Таким образом, германская фланговая армия была предоставлена своей судьбе вследствие твердого убеждения, что тыл германцев находится под серьезной угрозой и что главное командование учитывает возможность отступления. Такие известия в период большого напряжения, конечно, должны были сильно нервировать и тревожить. Раз бельгийские новости заставили главное командование колебаться, то новости эти повлекли за собой также мысль об отступлении, и когда Хенч вновь вернулся 9 сентября с полномочиями упорядочить отступление «в случае если начался отход», то отступление это не только началось, но и совпало с получением новых тревожных известий из Бельгии: в этот день была произведена вылазка бельгийцев из Антверпена, которая хотя и не привела к серьезным результатам, оказала неоценимое психологическое воздействие тревожной новости, полученной в момент кризиса.
Германское отступление не только ускорилось, но и расширилось. Вместе с ним повернулось и колесо истории.
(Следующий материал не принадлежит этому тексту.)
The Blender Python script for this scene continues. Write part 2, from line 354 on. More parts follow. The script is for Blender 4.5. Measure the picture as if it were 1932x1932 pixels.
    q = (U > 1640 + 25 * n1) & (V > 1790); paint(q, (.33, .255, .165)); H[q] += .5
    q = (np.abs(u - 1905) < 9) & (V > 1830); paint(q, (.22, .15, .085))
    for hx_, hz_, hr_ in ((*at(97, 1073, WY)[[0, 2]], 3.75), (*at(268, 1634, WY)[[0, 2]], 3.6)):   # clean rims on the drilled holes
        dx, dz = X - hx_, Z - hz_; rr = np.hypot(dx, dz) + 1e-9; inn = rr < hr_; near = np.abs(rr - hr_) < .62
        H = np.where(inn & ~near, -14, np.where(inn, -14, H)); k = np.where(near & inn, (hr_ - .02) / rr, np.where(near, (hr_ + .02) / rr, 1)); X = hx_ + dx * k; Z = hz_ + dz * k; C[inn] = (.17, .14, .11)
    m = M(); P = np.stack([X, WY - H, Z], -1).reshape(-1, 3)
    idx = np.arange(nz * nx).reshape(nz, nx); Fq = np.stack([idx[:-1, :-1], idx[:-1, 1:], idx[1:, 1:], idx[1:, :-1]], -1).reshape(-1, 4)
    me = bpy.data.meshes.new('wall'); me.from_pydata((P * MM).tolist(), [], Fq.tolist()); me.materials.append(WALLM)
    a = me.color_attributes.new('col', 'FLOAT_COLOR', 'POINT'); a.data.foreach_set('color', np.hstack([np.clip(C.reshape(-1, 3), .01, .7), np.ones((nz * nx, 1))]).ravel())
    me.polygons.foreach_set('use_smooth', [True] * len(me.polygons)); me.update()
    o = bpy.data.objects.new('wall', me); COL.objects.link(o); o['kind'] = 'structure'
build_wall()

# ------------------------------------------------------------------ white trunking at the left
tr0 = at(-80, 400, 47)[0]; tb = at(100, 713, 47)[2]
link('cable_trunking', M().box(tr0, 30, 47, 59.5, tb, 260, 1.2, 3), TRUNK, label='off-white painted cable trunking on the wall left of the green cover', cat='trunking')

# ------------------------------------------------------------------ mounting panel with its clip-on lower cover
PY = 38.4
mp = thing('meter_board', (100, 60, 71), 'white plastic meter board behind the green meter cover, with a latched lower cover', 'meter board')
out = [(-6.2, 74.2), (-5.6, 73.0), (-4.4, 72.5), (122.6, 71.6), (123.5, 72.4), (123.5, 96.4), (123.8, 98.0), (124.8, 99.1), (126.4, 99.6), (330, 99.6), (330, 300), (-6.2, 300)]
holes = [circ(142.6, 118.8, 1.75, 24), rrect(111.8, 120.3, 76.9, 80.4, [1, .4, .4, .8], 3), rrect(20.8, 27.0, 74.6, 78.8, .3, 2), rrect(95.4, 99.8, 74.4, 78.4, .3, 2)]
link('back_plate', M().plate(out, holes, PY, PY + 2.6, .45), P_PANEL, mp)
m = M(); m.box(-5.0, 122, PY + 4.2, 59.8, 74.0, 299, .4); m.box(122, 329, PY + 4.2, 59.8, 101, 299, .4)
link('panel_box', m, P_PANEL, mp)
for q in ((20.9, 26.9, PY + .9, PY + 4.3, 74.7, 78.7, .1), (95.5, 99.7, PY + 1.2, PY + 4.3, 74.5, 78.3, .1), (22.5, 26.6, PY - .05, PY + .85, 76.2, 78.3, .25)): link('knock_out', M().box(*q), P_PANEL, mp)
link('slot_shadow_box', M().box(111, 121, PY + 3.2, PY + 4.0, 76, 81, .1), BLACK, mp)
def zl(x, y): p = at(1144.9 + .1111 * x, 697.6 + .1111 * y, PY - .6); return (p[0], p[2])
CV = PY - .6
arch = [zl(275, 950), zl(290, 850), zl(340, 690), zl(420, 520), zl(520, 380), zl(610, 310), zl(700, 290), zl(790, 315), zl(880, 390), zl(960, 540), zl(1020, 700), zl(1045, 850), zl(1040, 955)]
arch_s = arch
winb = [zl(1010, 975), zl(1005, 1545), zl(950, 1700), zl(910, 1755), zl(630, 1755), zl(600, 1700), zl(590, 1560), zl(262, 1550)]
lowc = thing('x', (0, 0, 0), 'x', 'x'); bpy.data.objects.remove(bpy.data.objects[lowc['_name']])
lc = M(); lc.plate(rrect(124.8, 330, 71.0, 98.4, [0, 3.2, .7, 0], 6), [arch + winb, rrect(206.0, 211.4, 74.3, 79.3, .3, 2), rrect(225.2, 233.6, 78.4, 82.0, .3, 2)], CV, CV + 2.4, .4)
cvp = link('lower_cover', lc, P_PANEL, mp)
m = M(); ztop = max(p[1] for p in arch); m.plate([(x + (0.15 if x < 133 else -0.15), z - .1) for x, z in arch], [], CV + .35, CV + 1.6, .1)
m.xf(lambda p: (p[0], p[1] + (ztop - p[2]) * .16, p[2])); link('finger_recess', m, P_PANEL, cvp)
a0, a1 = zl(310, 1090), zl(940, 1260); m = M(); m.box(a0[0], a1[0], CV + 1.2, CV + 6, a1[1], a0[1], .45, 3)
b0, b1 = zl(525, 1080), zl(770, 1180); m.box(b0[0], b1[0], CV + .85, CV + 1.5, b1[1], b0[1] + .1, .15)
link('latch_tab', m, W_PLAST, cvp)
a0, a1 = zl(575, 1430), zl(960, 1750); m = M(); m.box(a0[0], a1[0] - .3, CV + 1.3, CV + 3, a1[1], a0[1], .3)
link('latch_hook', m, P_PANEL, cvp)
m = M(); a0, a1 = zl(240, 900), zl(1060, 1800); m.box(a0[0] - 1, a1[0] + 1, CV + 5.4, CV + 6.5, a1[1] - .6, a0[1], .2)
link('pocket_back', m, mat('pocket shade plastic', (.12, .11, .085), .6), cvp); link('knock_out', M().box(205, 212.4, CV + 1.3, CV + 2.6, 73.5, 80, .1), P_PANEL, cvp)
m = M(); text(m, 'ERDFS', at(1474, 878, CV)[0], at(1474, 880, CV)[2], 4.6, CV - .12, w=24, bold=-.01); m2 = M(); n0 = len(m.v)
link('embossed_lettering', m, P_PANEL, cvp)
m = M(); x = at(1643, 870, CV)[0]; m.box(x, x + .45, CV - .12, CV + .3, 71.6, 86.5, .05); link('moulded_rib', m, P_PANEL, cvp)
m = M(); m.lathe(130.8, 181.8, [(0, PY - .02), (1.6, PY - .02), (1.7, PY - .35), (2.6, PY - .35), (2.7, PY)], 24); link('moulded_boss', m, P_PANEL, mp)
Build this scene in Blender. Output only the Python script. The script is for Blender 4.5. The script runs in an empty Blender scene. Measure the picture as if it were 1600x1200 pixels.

История должна отдать должное счастливому вдохновению мистера Черчилля и горсточке «разгуливавших моряков» генерала Астона. Но помог также и удивительный «русский миф», который столь таинственно возник и распространялся. Мы знаем, что мистер Черчилль фактически предлагал таким путем привезти русский экспедиционный корпус. Быть может, это предложение выплыло наружу и было преувеличено до фактического его осуществления. Все же общее мнение давно приписывает эту легенду разгоряченному воображению вокзального швейцара; пищей для него послужил простой факт прохода ночью воинского поезда, пассажиры которого говорили на шотландском наречии. Если это так, то совершенно необходимо поставить в Лондоне памятник «неизвестному швейцару».
Запомнив это, вернемся и проследим последовательность событий самого сражения. Ближайшая цепь причин начинается – благодаря отступлению французской и английской армий – спасением германцев от приграничной западни, куда, согласно плану Жоффра, их хотели заманить. Первые ярко расцвеченные донесения армий о пограничных боях создали у германского главного командования впечатление решающей победы. Весь во власти этой галлюцинации, Мольтке 25 августа совершенно бесцельно отправил на русский фронт четыре дивизии. Это еще более ослабило правый фланг, и так уже ослабленный выделением семи дивизий для окружения устарелых крепостей. Однако сравнительно небольшое число захваченных пленных вызвало у Мольтке сомнение и заставило его менее радужно расценивать обстановку. Оптимизм кайзера его теперь раздражал: «Он все время в ликующем настроении, которое я до смерти ненавижу».